Moreover, the State Committees can enhance the security of cross-chain transactions from L1 blockchains by adding another layer of the crypto-economic security by EigenLayer restaking. Without increasing the cross-chain latency, the zkBridge can generate the proofs for both the sender L1 blockchain consensus and the State Committees, and then get them verified on the receiver chain. Thus, the Lagrange State Committees will serve as a plug-and-play security layer for any blockchain system, by adding the crypto-economic security by EigenLayer restaking to zkBridge.

Concluding Remarks

In summary, the strategic partnership between Polyhedra Network and Lagrange Labs marks the first instance of enabling zkBridging with immediate finality off of optimistic rollups. By working together, both teams are pushing forward the state of the art of how trustless interoperability can secure applications across web3.

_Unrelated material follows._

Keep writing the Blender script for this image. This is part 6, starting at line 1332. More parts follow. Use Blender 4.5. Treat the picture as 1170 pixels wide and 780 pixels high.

Both Polyhedra Network and Lagrange Labs are teams with strong cryptography research backgrounds who are committed to using zero-knowledge proofs to advance the state of the art in cross-chain infrastructure and computation on data. Their partnership to enable zkBridging for optimistic rollups marks the first step in their collaboration to use ZKPs to enhance the security of cross-chain applications. In the future, both teams will continue to collaborate to empower new cross-chain use cases leveraging both their innovative and novel proof systems.